-------- Data segment --------

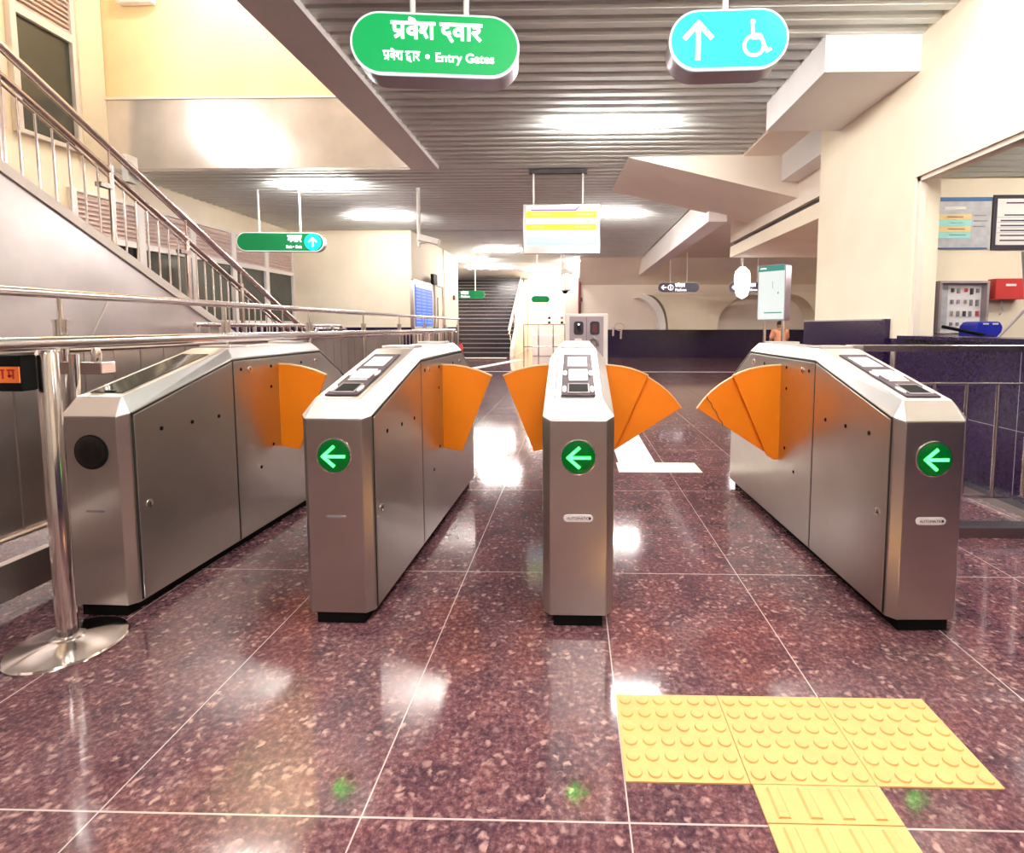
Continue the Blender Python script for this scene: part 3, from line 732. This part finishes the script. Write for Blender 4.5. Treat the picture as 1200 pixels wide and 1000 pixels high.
# ------------------------------------------------------------------ lamps
def tube_lamp(x, y, z, L_, label, rz=0, w=.13, m='lamp'):
    t = thing('ceiling_lamp', label, 'lamp', (x, y, z), rz, 'ceiling tube lamps')
    B(-L_ / 2, L_ / 2, -w / 2, w / 2, -.012, .03).build('lamp_tray', 'lampcase', t)
    MB().prism([(a, b_) for a, b_ in stadium(-w / 2 + .01, w / 2 - .01, -.075, -.012, 5)], 'x', -L_ / 2 + .015, L_ / 2 - .015).build('diffuser', m, t)
tube_lamp(.42, 5.80, ZC, 1.15, 'bright tube lamp in the slatted ceiling, nearest in view')
tube_lamp(-4.0, 8.15, ZC, 1.15, 'ceiling lamp above the long thin green sign')
tube_lamp(-3.85, 10.5, ZC, 1.15, 'ceiling lamp before the far cream wall at left')
tube_lamp(.74, 10.4, ZC, 1.15, 'ceiling lamp half hidden behind the hanging screen')
tube_lamp(-2.14, 15.1, ZC, 1.15, 'ceiling lamp left of the hanging screen, midway down the hall')
tube_lamp(.28, 17.6, ZC, 1.2, 'ceiling lamp before the far wall right of centre')
tube_lamp(-3.4, 17.2, ZC, 1.2, 'ceiling lamp over the far stairs, nearer one')
tube_lamp(-3.1, 19.6, ZC, 1.7, 'ceiling lamp over the far stairs, farther one')
tube_lamp(-1.2, 20.5, ZC, 1.2, 'ceiling lamp inside the bright far corridor')
tube_lamp(-1.2, 23.0, ZC, 1.2, 'ceiling lamp at the end of the far corridor')
tube_lamp(.42, 1.45, ZC, 1.15, 'ceiling tube lamp above the camera')
tube_lamp(.42, -2.4, ZC, 1.15, 'ceiling tube lamp behind the camera')
tube_lamp(-1.2, -.5, ZC, 1.15, 'added fill tube lamp, unseen behind the camera to the left')  # unseen lamp added to brighten the flaps and gate fronts
tube_lamp(1.9, 2.6, ZC, 1.15, 'added fill tube lamp above the gates, out of the frame')  # extra out-of-frame lamp, added to lift the right wall and near gates
tube_lamp(5.6, 8.0, 2.36, 1.15, 'ceiling lamp over the right recess')
tube_lamp(5.2, 12.2, ZC - .03, 1.3, 'ceiling lamp over the far right concourse')
tube_lamp(4.2, 3.9, 2.44, 1.15, 'ceiling lamp inside the ticket booth, rear', m='lamp_soft')
tube_lamp(4.2, 1.2, 2.44, 1.15, 'ceiling lamp inside the ticket booth, front', m='lamp_soft')
tube_lamp(-4.4, -3.6, 6.5, 1.15, 'lamp on the upper ceiling far behind the camera')
tube_lamp(-4.4, 6.5, 6.5, 1.15, 'lamp on the upper ceiling before the yellow wall')
wl_ = thing('added_wall_lamp', 'added wide wall lamp high above the staircase, unseen outside the frame', 'lamp', (-6.55, 4.4, 4.65), 0, 'added upper wall lamps')  # unseen lamp added so its glare shows on the metal fascia
B(-.05, .03, -.6, .6, -.16, .16).build('lamp_tray', 'lampcase', wl_); B(.03, .05, -.58, .58, -.14, .14).build('diffuser', 'lamp', wl_)
# bright wall lamp near the map board
bl = thing('spot_lamp', 'dazzling white lamp hanging left of the map board', 'lamp', (3.25, 10.2, 1.62))
MB().lathe([(.02, 0), (.10, .05), (.14, .20), (.15, .40), (.13, .52), (.05, .60)], (0, 0, 0), 20).build('lamp_shade', emit('spot_glow', (1, .96, .93), 3), bl, smooth=True)
MB().tube([(0, 0, .6), (0, 0, ZC - .02 - 1.62)], .012, 8).build('hanger', 'white', bl)

# ------------------------------------------------------------------ cctv
def cctv(x, y, z, label, s=1.0):
    t = thing('cctv_camera', label, 'camera', (x, y, z), 0)
    MB().tube([(0, 0, -.05), (0, 0, ZC - z + .05)], .03 * s, 12).build('drop_pole', 'white', t, smooth=True)
    B(.02, .12 * s, -.03, .03, .0, .07).build('joint', 'white', t, bev=.01)
    b_ = MB().prism([(-.12, -.05), (.22, -.13), (.24, -.04), (-.08, .05)], 'y', -.06, .06)
    b_.v = [(x_ * s + .1, y_, z_ * s + .1) for x_, y_, z_ in b_.v]; b_.build('camera_body', 'white', t, bev=.012)
cctv(-2.50, 8.5, 2.42, 'white security camera on a ceiling pole near the left cream wall')
cctv(-.30, 13.5, 2.42, 'small white security camera on a pole behind the hanging screen', .8)
dm = thing('dome_camera', 'small dark dome camera on a thin white pole far behind the screen', 'camera', (-.25, 15.5, 2.05), 0)
MB().tube([(0, 0, .1), (0, 0, ZC - 2.0)], .016, 8).build('drop_pole', 'white', dm)
MB().lathe([(.16, .12), (.16, .09), (.10, .08)], (0, 0, 0), 20).build('housing', 'white', dm, smooth=True)
MB().lathe([(.09, .08), (.08, .03), (.04, 0)], (0, 0, 0), 20).build('dome', 'black', dm, smooth=True)

# ------------------------------------------------------------------ far stairs
fs_ = thing('far_staircase', 'dark stone staircase climbing away at the far end of the hall', 'staircase', (-3.16, 18.6, 0))
mb = MB(); nz = MB()
for i in range(21):
    mb.box(-2.3, .86, i * .305, 6.4, i * .157, (i + 1) * .157)
    nz.box(-2.3, .86, i * .305 - .006, i * .305 + .035, (i + 1) * .157 - .028, (i + 1) * .157 + .002)
mb.build('steps', 'step', fs_); nz.build('step_nosings', 'nosing', fs_)
MB().prism([(-.05, 0), (5.7, 0), (5.7, 3.25), (.0, .30)], 'x', .89, 1.02).build('side_wall', 'cream', fs_)
hr = thing('stair_handrail', 'pale slanted handrail panel on the right of the far stairs', 'handrail', (-2.27, 18.6, 0))
MB().tube([(-.08, .3, .95), (-.08, 4.8, 3.22)], .035, 10).build('handrail', 'frame', hr, smooth=True)
MB().tube([(-.08, .3, .78), (-.08, 4.9, 3.08)], .030, 10).build('handrail', 'rail', hr, smooth=True)
MB().prism([(1.6, 1.25), (4.6, 2.75), (4.6, 3.15), (1.6, 1.65)], 'x', .0, .03).build('side_panel', 'frame', hr)
for yy in (.4, 1.6, 2.8, 4.0): MB().tube([(0, yy, .2 + yy * .515), (-.08, yy, .80 + yy * .50)], .02, 8).build('bracket', 'rail', hr, smooth=True)
# corridor railing
cr = thing('corridor_railing', 'thin pale steel railing in front of the bright far corridor', 'railing', (-1.0, 17.0, 0))
MB().tube([(-.62, 0, 1.15), (.75, 0, 1.15)], .02, 10).build('top_rail', 'rail', cr, smooth=True)
MB().tube([(-.62, 0, .42), (.75, 0, .42)], .02, 10).build('bottom_rail', 'rail', cr, smooth=True)
for xx in (-.62, -.14, .34, .72): MB().tube([(xx, 0, 0), (xx, 0, 1.15)], .02, 10).build('post', 'rail', cr, smooth=True)
# doors panel in the corridor
dd = bpy.data.objects.new('door_1', None); C.objects.link(dd); dd.location = (-.85, 24.28, 0); dd['kind'] = 'structure'
B(-.55, .45, -.03, 0, 0, 1.75).build('door_leaf', 'louver', dd)
B(-.58, .48, -.04, -.0, 1.75, 2.15).build('door_frame', 'yellow', dd)
for xx, m_ in ((-.33, 'black'), (.26, 'red')):
    B(xx, xx + .12, -.05, -.03, 1.42, 1.53).build('door_notice', m_, dd)
B(-.33, -.22, -.05, -.03, 1.20, 1.32).box(.26, .37, -.05, -.03, 1.20, 1.32).build('door_handle', 'black', dd)
tag(B(-.5, .5, -.2, .2, 0, .78).build('white_bench_box', 'white', None, (-1.0, 19.2, 0), bev=.02), 'low white box behind the thin corridor railing', 'box')

# red pipe, hoop
pp = thing('fire_pipe', 'dark red vertical pipe on the far cream wall', 'pipe', (.21, 18.18, 0))
MB().tube([(0, 0, 0), (0, 0, 2.75)], .05, 12).build('pipe', 'darkred', pp, smooth=True)
MB().lathe([(.07, 0), (.07, .12)], (.03, 0, 1.95), 12).build('valve', 'darkred', pp)
hp = thing('hanging_hoop', 'thin ring with two pale tags hanging on the far wall', 'hoop', (1.60, 18.2, 1.07))
MB().tube([(.155 * cos(a), 0, .13 * sin(a)) for a in [2 * pi * q / 24 for q in range(25)]], .014, 8, False).build('ring', 'louver', hp, smooth=True)
for xx, zz in ((-.22, -.32), (.05, -.42)):
    MB().tube([(xx, -.02, zz), (xx + .01, -.02, zz + .3)], .035, 8).build('tag', 'louver', hp, smooth=True)

# cabinet behind the central gate
cb = thing('wall_cabinet', 'cream cabinet with two dark oval windows standing behind the central gate', 'cabinet', (.15, 6.0, 0))
B(-.245, .245, 0, .30, 0, 1.228).build('body', 'white', cb, bev=.008)
ff = B(-.195, .195, -.006, 0, .45, 1.196).build('front_panel', 'cabgrey', cb)
B(-.002, .002, -.008, -.006, .45, 1.19).build('panel_seam', 'dark', ff)
for xx, m_ in ((-.145, 'blackgloss'), (.04, 'darkred')):
    w_ = MB().prism(stadium(xx, xx + .11, .985, 1.14, 6, .03), 'y', -.014, -.006).build('oval_window', 'ink', ff)
    MB().prism(stadium(xx + .03, xx + .08, 1.01, 1.11, 6, .02), 'y', -.018, -.014).build('inner_lens', m_, w_)
MB().tube([(-.09, -.02, 1.105), (-.09, -.012, 1.105)], .012, 10).build('indicator', 'signwhite', ff)
MB().prism(stadium(-.14, -.05, .90, .945, 6), 'y', -.02, -.006).build('tray', 'pad', ff)
MB().tube([(.04, -.03, .93), (.08, -.04, .95), (.12, -.04, .92), (.13, -.03, .86)], .02, 8).build('handle', 'slotgrey', ff, smooth=True)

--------

■ The exercise
Collect each line holding the string "high".

■ Finished task
Continue the Blender Python script for this scene: part 3, from line 732. This part finishes the script. Write for Blender 4.5. Treat the picture as 1200 pixels wide and 1000 pixels high.
wl_ = thing('added_wall_lamp', 'added wide wall lamp high above the staircase, unseen outside the frame', 'lamp', (-6.55, 4.4, 4.65), 0, 'added upper wall lamps')  # unseen lamp added so its glare shows on the metal fascia